Metà del bastimento è invaso dall'acqua ; una sola paratia stagna regge ancora, penosamente .

Le macchine funzionano come un cuore malato e possono " dare " tre miglia all'ora.

Come una grossa bestia ferita, appesantita dall'acqua, la nave si trascina fuori dallo Stretto.

Da un minuto all'altro può colare a picco ; lo " Charlemagne " si tiene vicino, pronto a raccogliere l'equipaggio.

Avviene allora un episodio di rara bellezza.

L'ammiraglio Guèpratte si stacca con una lancia dal " Suffren ", viene a bordo della nave morente.

Quando mette il piede sulla coperta, gli uomini anneriti, sanguinanti, si schierano e gli presentano le armi.

Vi sono - a prora - degli uomini caduti per lo scoppio di un obice. L'ammiraglio saluta le salme- mentre le trombe squillano

l'estremo saluto della patria lontana - e per la prima volta i più vicini scorgono una lacrima tremare fra le ciglia del vecchi soldato.

Alle sei e quarantacinque, quando l'acqua non può essere vinta dalle pompe d'esaurimento, il " Gaulois " si arena sull'isola Drepano ; è salvo.

Ma la prima battaglia dei Dardanelli è finita male per gli Alleati.

Le navi e gli uomini hanno fatto prodigi; tutti si sono battuti con eroico coraggio. Non basta.

L'Intesa dovrà accorgersi ( e se ne accorgerà tardi ) che costa costi la deficiente preparazione delle operazioni di guerra.

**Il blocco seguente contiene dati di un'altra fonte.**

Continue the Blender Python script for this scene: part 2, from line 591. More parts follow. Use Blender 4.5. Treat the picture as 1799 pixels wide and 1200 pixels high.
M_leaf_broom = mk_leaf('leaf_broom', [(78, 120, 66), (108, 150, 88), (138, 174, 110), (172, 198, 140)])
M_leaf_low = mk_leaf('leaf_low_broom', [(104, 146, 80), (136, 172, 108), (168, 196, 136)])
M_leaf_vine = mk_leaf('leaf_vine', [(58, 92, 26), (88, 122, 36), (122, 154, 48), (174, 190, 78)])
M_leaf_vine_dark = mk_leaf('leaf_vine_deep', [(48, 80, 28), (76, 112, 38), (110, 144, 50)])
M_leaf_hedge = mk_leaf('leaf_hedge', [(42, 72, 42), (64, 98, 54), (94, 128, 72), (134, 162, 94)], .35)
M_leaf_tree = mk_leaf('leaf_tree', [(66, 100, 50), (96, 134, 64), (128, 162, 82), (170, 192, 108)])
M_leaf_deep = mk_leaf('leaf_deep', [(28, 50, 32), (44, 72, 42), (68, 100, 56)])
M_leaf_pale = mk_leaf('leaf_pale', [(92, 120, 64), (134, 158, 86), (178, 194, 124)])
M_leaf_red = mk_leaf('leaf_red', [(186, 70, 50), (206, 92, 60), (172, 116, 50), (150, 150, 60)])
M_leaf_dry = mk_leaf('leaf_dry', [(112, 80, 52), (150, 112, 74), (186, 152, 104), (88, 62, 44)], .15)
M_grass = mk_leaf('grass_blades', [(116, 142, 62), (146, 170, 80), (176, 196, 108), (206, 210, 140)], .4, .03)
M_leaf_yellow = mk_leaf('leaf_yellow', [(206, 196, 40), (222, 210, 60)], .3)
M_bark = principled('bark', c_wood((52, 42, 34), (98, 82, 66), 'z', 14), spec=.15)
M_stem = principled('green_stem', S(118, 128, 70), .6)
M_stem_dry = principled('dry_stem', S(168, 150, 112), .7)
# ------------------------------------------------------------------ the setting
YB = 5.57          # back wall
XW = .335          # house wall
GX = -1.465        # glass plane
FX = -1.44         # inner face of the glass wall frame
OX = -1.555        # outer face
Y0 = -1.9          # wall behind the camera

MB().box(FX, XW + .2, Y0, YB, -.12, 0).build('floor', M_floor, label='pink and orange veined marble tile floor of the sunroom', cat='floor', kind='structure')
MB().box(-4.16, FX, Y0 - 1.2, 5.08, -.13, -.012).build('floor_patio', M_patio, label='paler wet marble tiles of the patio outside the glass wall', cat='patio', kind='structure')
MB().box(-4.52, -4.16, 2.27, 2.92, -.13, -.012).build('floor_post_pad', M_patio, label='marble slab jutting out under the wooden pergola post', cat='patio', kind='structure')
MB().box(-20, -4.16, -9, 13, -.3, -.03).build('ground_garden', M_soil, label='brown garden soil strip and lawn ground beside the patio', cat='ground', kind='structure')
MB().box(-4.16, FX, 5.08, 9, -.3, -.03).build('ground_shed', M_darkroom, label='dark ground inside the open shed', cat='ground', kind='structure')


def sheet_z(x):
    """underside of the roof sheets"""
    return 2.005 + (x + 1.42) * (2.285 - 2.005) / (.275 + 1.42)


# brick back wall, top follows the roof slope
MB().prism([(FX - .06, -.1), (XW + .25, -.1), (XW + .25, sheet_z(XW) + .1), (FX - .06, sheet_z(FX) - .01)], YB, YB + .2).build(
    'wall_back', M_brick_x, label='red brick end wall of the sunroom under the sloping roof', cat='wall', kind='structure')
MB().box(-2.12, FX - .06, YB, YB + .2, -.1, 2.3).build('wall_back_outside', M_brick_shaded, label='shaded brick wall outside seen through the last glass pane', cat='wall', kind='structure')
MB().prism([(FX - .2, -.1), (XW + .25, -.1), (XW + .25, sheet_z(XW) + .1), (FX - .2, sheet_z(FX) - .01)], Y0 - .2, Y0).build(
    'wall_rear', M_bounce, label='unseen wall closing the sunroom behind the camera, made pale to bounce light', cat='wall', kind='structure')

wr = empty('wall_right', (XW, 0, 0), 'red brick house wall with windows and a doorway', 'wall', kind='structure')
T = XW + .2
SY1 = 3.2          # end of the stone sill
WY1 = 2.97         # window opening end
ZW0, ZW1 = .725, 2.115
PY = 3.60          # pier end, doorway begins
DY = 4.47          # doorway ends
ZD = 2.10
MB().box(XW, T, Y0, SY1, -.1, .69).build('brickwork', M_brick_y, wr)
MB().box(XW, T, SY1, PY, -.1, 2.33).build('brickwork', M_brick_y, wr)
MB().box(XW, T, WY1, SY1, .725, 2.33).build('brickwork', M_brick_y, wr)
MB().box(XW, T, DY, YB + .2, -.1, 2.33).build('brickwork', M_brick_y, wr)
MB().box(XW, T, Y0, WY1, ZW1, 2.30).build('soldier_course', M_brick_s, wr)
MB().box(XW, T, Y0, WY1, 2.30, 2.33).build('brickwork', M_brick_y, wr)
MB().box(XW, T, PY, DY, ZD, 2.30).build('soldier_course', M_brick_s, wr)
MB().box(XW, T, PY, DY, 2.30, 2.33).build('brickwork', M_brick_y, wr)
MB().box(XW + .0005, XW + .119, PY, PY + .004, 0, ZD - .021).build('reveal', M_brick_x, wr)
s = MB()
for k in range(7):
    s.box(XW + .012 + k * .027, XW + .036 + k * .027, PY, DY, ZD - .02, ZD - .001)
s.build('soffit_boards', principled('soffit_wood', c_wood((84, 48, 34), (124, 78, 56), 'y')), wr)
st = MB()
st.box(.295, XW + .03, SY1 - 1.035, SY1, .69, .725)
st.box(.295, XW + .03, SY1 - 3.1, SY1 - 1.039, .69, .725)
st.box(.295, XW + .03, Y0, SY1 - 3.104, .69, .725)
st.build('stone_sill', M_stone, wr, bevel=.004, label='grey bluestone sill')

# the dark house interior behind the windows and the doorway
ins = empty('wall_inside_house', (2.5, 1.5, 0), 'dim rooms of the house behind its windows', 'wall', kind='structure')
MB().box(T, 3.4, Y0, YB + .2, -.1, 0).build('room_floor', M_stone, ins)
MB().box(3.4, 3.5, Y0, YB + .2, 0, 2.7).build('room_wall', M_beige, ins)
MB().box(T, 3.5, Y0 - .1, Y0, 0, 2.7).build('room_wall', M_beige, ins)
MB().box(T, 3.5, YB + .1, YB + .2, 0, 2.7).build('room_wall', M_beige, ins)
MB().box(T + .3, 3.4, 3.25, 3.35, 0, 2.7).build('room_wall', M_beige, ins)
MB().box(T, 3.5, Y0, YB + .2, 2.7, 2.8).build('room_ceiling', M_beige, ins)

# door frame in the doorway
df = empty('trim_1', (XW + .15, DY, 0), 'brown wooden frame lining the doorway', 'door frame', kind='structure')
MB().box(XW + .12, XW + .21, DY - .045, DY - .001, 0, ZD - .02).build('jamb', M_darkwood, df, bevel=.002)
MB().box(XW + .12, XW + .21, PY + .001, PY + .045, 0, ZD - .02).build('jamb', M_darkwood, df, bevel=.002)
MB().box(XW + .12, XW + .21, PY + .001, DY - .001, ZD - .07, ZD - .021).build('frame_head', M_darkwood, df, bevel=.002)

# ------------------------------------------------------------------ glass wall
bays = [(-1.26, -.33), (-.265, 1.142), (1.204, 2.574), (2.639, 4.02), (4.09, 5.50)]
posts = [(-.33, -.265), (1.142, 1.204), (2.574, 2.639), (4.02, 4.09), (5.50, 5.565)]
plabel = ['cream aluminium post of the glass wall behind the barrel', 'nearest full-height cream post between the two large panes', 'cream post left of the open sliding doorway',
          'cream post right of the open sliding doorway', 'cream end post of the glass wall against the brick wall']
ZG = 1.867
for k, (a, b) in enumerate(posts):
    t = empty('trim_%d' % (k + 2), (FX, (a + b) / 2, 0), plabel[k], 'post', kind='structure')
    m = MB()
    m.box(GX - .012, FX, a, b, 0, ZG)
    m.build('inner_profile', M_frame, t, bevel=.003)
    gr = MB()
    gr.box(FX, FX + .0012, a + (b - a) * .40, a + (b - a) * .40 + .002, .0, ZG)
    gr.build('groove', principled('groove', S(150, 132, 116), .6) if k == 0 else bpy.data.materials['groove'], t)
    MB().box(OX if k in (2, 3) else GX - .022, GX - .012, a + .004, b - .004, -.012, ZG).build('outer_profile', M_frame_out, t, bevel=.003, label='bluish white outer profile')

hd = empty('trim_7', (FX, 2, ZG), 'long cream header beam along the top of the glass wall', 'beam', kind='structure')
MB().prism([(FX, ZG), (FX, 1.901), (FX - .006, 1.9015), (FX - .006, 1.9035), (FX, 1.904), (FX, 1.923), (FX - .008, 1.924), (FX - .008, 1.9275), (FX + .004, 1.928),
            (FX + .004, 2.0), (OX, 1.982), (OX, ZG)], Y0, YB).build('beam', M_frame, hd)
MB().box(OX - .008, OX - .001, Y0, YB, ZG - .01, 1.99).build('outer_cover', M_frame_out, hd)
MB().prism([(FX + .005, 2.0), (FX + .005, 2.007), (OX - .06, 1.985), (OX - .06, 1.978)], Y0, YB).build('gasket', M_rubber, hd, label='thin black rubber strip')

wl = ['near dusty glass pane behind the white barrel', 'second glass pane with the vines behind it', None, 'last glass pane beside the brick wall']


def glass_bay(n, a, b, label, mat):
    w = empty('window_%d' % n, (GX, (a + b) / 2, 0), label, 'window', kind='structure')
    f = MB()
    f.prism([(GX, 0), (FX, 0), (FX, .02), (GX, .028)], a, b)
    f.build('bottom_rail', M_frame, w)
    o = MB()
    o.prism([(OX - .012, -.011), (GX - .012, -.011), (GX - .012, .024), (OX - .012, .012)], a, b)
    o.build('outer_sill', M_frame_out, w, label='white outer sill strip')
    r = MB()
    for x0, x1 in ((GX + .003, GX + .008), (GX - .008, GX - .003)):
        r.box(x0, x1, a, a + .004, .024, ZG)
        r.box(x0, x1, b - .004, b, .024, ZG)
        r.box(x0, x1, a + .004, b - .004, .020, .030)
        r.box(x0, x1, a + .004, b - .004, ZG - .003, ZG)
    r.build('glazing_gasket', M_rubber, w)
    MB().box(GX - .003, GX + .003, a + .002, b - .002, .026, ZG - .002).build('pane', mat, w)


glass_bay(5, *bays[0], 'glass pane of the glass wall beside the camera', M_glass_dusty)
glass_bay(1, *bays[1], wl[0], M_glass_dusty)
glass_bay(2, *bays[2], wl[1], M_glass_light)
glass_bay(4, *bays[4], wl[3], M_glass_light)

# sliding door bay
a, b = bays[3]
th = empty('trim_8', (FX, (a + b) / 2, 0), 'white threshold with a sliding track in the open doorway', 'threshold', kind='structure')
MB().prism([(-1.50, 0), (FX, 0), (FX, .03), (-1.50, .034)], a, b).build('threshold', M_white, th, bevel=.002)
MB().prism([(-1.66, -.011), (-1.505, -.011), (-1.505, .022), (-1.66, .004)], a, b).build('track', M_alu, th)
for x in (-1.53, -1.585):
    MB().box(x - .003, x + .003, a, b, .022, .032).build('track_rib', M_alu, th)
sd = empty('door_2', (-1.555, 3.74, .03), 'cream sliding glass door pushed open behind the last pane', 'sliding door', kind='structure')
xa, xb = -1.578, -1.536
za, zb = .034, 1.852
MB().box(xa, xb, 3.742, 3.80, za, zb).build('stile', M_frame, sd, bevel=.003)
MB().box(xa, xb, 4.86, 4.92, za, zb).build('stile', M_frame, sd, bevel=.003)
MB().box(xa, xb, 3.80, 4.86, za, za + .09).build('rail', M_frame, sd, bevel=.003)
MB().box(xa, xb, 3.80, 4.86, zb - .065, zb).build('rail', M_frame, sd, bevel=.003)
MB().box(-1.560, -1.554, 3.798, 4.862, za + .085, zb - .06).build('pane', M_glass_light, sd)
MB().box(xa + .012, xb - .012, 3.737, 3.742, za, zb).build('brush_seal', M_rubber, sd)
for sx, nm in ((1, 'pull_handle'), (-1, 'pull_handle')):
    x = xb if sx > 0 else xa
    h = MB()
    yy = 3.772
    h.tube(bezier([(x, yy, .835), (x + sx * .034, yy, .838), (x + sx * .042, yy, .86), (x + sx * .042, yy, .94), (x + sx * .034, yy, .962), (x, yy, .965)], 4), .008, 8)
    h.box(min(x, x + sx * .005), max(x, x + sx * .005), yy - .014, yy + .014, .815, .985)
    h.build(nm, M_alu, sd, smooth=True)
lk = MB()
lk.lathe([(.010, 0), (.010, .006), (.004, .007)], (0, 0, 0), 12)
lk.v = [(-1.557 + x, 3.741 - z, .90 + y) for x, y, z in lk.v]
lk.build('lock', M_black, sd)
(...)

Ma vi è, nella giornata del 18 marzo 1915, qualche cosa di più grave : vi è quell'elemento imponderabile che, per un attimo,

decide in un senso o nell'altro le sorti del combattimento e talvolta quelle di tutta la guerra.

Le mine hanno salvato Costantinopoli, quando Costantinopoli stava per essere perduta per i turchi.

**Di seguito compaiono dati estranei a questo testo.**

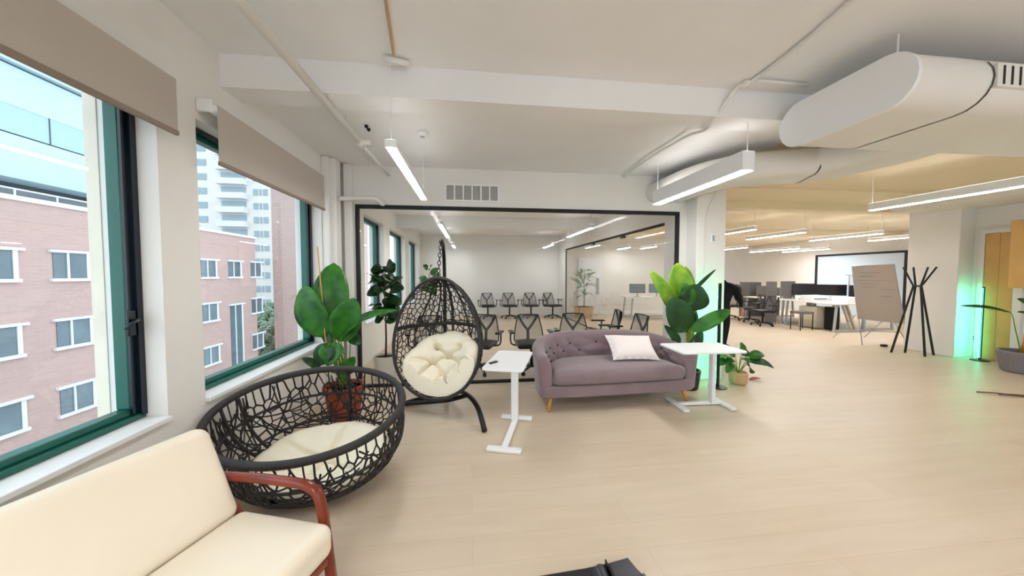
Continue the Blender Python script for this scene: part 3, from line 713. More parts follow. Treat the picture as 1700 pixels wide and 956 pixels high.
hc, _ = egg_cushion(eg, 0.06, -0.53, 0.92, 0.58, 0.17, None, lobes=9, tufts=((0, 0.3), (-0.38, 0.05), (0.36, 0.1), (0, -0.35), (-0.3, 0.55), (0.3, 0.58)), base=0.015, creases=[((0, .3), (-.38, .05)), ((0, .3), (.36, .1)), ((-.38, .05), (0, -.35)), ((.36, .1), (0, -.35)), ((0, .3), (-.3, .55)), ((0, .3), (.3, .58)), ((-.38, .05), (-1, .1)), ((.36, .1), (1, .2)), ((0, -.35), (-.15, -1)), ((0, -.35), (.35, -.95)), ((-.3, .55), (-.5, .9)), ((.3, .58), (.45, .9)), ((-.38, .05), (-.7, -.7)), ((.36, .1), (.8, -.6))])
hc.name = 'tufted_cushion'; tag(hc, 'cream tufted cushion sitting in the hanging egg chair', 'cushion')
for tx, ty in ((0, 0.3), (-0.38, 0.05), (0.36, 0.1), (-0.3, 0.55), (0.3, 0.58)):
    MB().ball(eg.pt(0.06 + 0.92 * tx, -0.53 + 0.58 * ty, 0.105), 0.012, 8, 6).build('button', M_button, hc, smooth=True)
st = thing('egg_chair_stand', 'black curved steel stand holding the hanging egg chair', 'stand', (-0.3, 4.1, 0))
MB().tube(smoothpath([(-0.30, 4.20, 0.06), (-0.33, 4.38, 0.5), (-0.335, 4.42, 1.2), (-0.335, 4.36, 1.68), (-0.33, 4.12, 1.86), (-0.32, 3.86, 1.87), (-0.315, 3.72, 1.84)], 7), 0.022, 12).build('pole', M_black, st, world=True, smooth=True)
MB().tube(smoothpath([(-0.30, 4.20, 0.07), (-0.2, 4.0, 0.14), (-0.05, 3.72, 0.18), (0.06, 3.45, 0.14), (0.12, 3.17, 0.02)], 7), 0.026, 12).build('leg', M_black, st, world=True, smooth=True)
MB().tube(smoothpath([(-0.30, 4.20, 0.07), (-0.5, 4.06, 0.055), (-0.78, 3.94, 0.026)], 6), 0.026, 12).build('leg', M_black, st, world=True, smooth=True)
MB().tube(smoothpath([(-0.05, 3.72, 0.17), (-0.3, 3.78, 0.10), (-0.78, 3.93, 0.03)], 6), 0.024, 12).build('brace', M_black, st, world=True, smooth=True)
m = MB()
top = eg.pt(0, 0.995)
cN = 9
for k in range(cN):
    z0 = top.z + 0.01 + (1.83 - top.z) * k / cN; z1 = top.z + 0.01 + (1.83 - top.z) * (k + 1.25) / cN; c = Vector((top.x + (-0.315 - top.x) * k / cN, top.y + (3.72 - top.y) * k / cN, (z0 + z1) / 2)); hh = (z1 - z0) / 2
    L = []
    for j in range(12):
        a = 2 * PI * j / 12; dx = 0.017 * math.cos(a); L.append(c + Vector((dx if k % 2 else 0, 0 if k % 2 else dx, hh * math.sin(a))))
    m.tube(L, 0.0048, 5, closed=True)
tag(m.build('hanging_chain', M_black, smooth=True), 'black link chain between the stand arm and the egg chair', 'chain')

# ------------------------------------------------------------------ cream sofa, near left
def rbox(x0, x1, y0, y1, z0, z1, r=0.05, n=5, puff=0.0, puffax=2):
    """rounded box built as a superellipsoid-cornered shell"""
    m = MB(); hx, hy, hz = (x1 - x0) / 2, (y1 - y0) / 2, (z1 - z0) / 2; c = Vector(((x0 + x1) / 2, (y0 + y1) / 2, (z0 + z1) / 2))
    r = min(r, hx, hy, hz); 
    def corner(h):
        P = []
        for s in (-1, 1):
            for k in range(n + 1):
                a = (PI / 2) * (k / n); P.append(s * (h - r) + (s * r * math.sin(a) if s > 0 else -r * math.cos(a)))
        return P
    # sample the six faces on a cube grid and project to the rounded surface
    N = 14
    def proj(p):
        q = Vector((max(-hx + r, min(hx - r, p.x)), max(-hy + r, min(hy - r, p.y)), max(-hz + r, min(hz - r, p.z))))
        d = p - q
        if d.length > 1e-9: d = d.normalized() * r
        v = q + d
        if puff:
            f = 1.0
            ax = [a for a in (0, 1, 2) if a != puffax]; hs = (hx, hy, hz)
            for a in ax: f *= max(0, 1 - (v[a] / hs[a]) ** 2) ** 0.5 if abs(v[a]) < hs[a] else 0
            v[puffax] += (1 if v[puffax] > 0 else -1) * puff * f if abs(v[puffax]) > hs[puffax] * 0.4 else 0
        return v + c
    def lin_(h):
        e = [-h, -h + r * 0.3, -h + r * 0.7, -h + r] + [(-h + r) + (2 * h - 2 * r) * k / N for k in range(1, N)] + [h - r, h - r * 0.7, h - r * 0.3, h]
        return e
    X, Y, Z = lin_(hx), lin_(hy), lin_(hz)
    for s in (-1, 1):
        m.grid([[proj(Vector((x, y, s * hz))) for y in Y] for x in X])
        m.grid([[proj(Vector((x, s * hy, z))) for z in Z] for x in X])
        m.grid([[proj(Vector((s * hx, y, z))) for z in Z] for y in Y])
    return m
# local frame: +X along the sofa towards the viewer, +Y towards the back
sang = math.atan2(-0.95, -0.31)
cs = thing('cream_loveseat', 'cream leather loveseat with red brown wooden arm, nearest the windows', 'sofa', (-1.015, 1.64, 0.012), sang)
# at rz=sang local +X points along (-.31,-.95); local -Y ... check side: local +Y = (0.95,-0.31) -> that is the FRONT side
rbox(0.0, 1.36, -0.03, 0.455, 0.29, 0.43, 0.045, puff=0.008).build('seat_cushion', M_leather, cs, smooth=True)
bkm = rbox(0.0, 1.36, -0.06, 0.06, -0.02, 0.42, 0.055)
Mb = Matrix.Translation((0, -0.07, 0.40)) @ Matrix.Rotation(math.radians(24), 4, 'X')
bkm.v = [tuple(Mb @ Vector(p)) for p in bkm.v]
bkm.build('backrest', M_leather, cs, smooth=True)
MB().box(0.03, 1.33, 0.0, 0.44, 0.255, 0.29).build('seat_frame', M_cherry, cs, bevel=0.006)
for x in (-0.03, 1.39):
    path = smoothpath([(x, -0.26, 0.53), (x, 0.0, 0.548), (x, 0.23, 0.552), (x, 0.31, 0.54), (x, 0.355, 0.49), (x, 0.385, 0.30), (x, 0.42, -0.012)], 5)
    MB().tube(path, 0.026, 10, flat=(1.0, 0.75)).build('arm_and_front_leg', M_cherry, cs, smooth=True)
    MB().tube([(x, -0.02, 0.30), (x, -0.20, -0.012)], [0.022, 0.016], 8).tube([(x, -0.02, 0.28), (x, -0.23, 0.53)], 0.02, 8).build('rear_leg', M_cherry, cs, smooth=True)
    xr = min(max(x, 0.02), 1.34); MB().tube([(xr, -0.02, 0.272), (xr, 0.40, 0.272)], 0.014, 8).build('side_rail', M_cherry, cs, smooth=True)

# ------------------------------------------------------------------ mauve tufted sofa
sf = thing('tufted_sofa', 'mauve grey velvet curved sofa with tufted back and honey wood legs', 'sofa', (1.665, 3.62, 0), math.radians(2.5))
HW, DP = 0.925, 0.80          # half width, depth ; front at y=0 (local), back at y=DP
def upath(k, inset=0.0):     # k 0..1 around the U from left front to right front
    # superellipse half
    a = PI - PI * k
    hw, dp = HW - inset, DP - inset
    ca, sa = math.cos(a), math.sin(a)
    e = 0.62
    x = hw * (abs(ca) ** e) * (1 if ca >= 0 else -1); y = dp * (abs(sa) ** e)
    return Vector((x, y, 0))
NU = 96
def hgt(k):
    s = abs(2 * k - 1)       # 0 at centre back, 1 at arm fronts
    return 0.755 - 0.14 * s ** 2.2
def tuft(k, v):              # diamond buttoning over the inner surface
    U = k * 22; V = v * 4.0
    a = abs(math.sin(PI * (U + V) / 2)); b = abs(math.sin(PI * (U - V) / 2))
    return 0.03 * (min(a, b) ** 0.6)
rows = []
for i in range(NU + 1):
    k = i / NU; o_, inn = upath(k), upath(k, 0.13); H = hgt(k)
    d = (inn - o_); d.z = 0
    col = []
    flare = -d.normalized() * 0.035
    for v in range(7): col.append(o_ + flare * ((v / 6) ** 1.5) + Vector((0, 0, 0.17 + (H - 0.05 - 0.17) * v / 6)))
    for v in range(1, 8):
        a = PI * v / 8; mid = (o_ + inn) / 2 + flare * 0.8; hw_ = (inn - o_).length / 2
        col.append(mid - d.normalized() * hw_ * math.cos(a) + Vector((0, 0, H - 0.05 + 0.05 * math.sin(a))))
    for v in range(17):
        t = v / 16; bulge = tuft(k, t) if 0.03 < k < 0.97 else 0.01
        col.append(inn + flare * (1 - t) * 0.8 + d.normalized() * (bulge * math.sin(PI * min(1, t * 1.1 + 0.05)) if t < 0.9 else 0.0) + Vector((0, 0, H - 0.05 - (H - 0.05 - 0.33) * t)))
    rows.append(col)
m = MB(); m.grid(rows)
for r_, rev in ((rows[0], 0), (rows[-1], 1)):      # rounded arm fronts
    n = len(r_); cen = sum((Vector(p) for p in r_), Vector()) / n
    ringp = [Vector(p) for p in r_] + [Vector((r_[-1].x, r_[-1].y, 0.17))]
    A = [ringp, [p + Vector((0, -0.025, 0)) for p in [cen.lerp(q, 0.93) for q in ringp]], [cen.lerp(q, 0.5) + Vector((0, -0.035, 0)) for q in ringp], [cen + Vector((0, -0.035, 0)) for q in ringp]]
    m.grid(A, closed_v=True)
m.build('curved_back', M_velvet, sf, smooth=True)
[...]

Nel momento in cui le navi alleate hanno iniziato la ritirata, i forti turchi- e il generale tedesco Liman Von Sanders lo confesserà più tardi nelle sue memorie - avevano esaurito le munizioni. Il forte pricipale - Kilid Bar - non aveva più che dieci obici !.....

Ma il primo insuccesso segnava di un'ombra sinistra tutta la guerra degli Alleati ai Dardanelli.

E quella sera, in tutte le moschee di Costantinopoli, i muezzuin potevano celebrare a buon diritto la gloria di Allah e quella del Grande Sultano dell'Occidente , Guglielmo II.